Mindful of the record-breaking heatwave that roasted much of Australia in January – triggering a rare, almost nostalgic outbreak of national discussion over climate change – Abbott has been careful not to repeat his famous dismissal of climate change science as "crap".

But a deep seam of climate change scepticism runs through his party. One 2010 poll found less than 40% of Liberal MPs believe climate change is caused by humans. Sceptics from outside the party are also set for plum roles in an Abbott administration. Recently, the opposition leader said he would, if elected, install business executive Maurice Newman as his top economic advisor.

Newman wrote in the Australian newspaper last year: "When mother nature decided in 1980 to change gears from cooler to warmer, a new global warming religion was born, replete with its own church (the UN), a papacy, (the Intergovernmental Panel on Climate Change), and a global warming priesthood masquerading as climate scientists."

"Regrettably for the global warming religion, its predictions have started to appear shaky, and the converts, many of whom have lost their jobs and much of their wealth, are losing faith. Worse, heretic scientists have been giving the lie to many of the prophecies described in the IPCC bible. They could not be silenced."

Meanwhile, Labour, having only introduced carbon pricing in return for gaining the fealty of the Greens, appears more focused on downplaying the impact of the reform than championing the urgent need to reduce emissions.

A similar approach has been used towards a botched, watered-down mining tax that has reportedly raised no revenue in its first six months. The coalition has pledged to repeal this tax, too.

With its generous compensation for households and its enthusiastic backing for mining, the government is caught trying to sell a bold environmental reform while reassuring the public that nothing will actually need to change and no one need pay for it.

This awkward posture looks set to continue should Gillard defy the polls and cling to power. Although the Greens have struggled to pick up disenchanted Labor voters, it's likely the party will still need to be wooed in order to cobble together another uneasy alliance to see off the conservatives.

The more likely scenario is Abbott taking The Lodge and, having staked his political reputation on it, dismantling the carbon price, with a second election if necessary to break the deadlock.

Green groups are also concerned that the coalition will hand federal oversight of major development to the states, reducing safeguards for environmentally sensitive areas.
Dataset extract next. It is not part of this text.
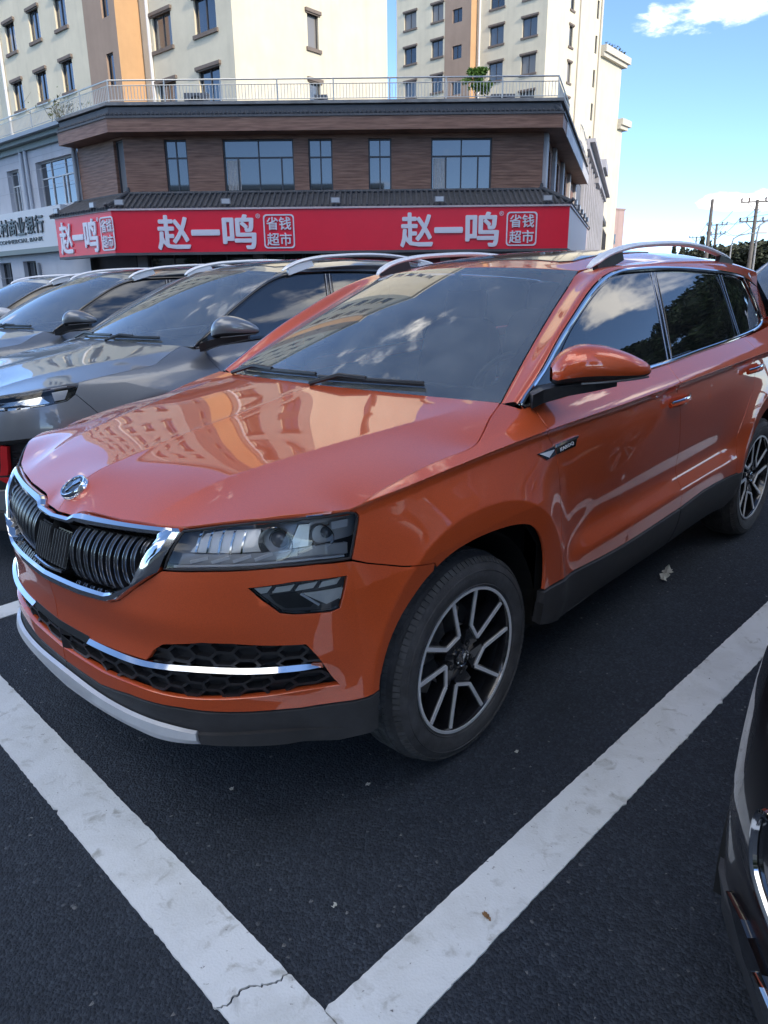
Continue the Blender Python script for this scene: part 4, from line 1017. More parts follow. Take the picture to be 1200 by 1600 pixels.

Since Rudd's bid to place climate change centre stage, Australia has gradually retreated from the issue. The Great Barrier Reef may be on the brink of becoming a barren wasteland and temperatures on an already parched continent may be heading for a six-degree rise by the end of the century, decimating domestic agriculture and a third of native species, but the moral crusade has long been disbanded in favour of over-the-garden-fence politics.

The increasing urgency of the problem has made it too difficult to digest, let alone tackle. In lieu, Australians are turning to those with comforting, homely words about maintaining the nation's high standard of living. The election will be a chance to provide reassuring salve to a threatened status quo. Rudd's generational challenge will have to wait.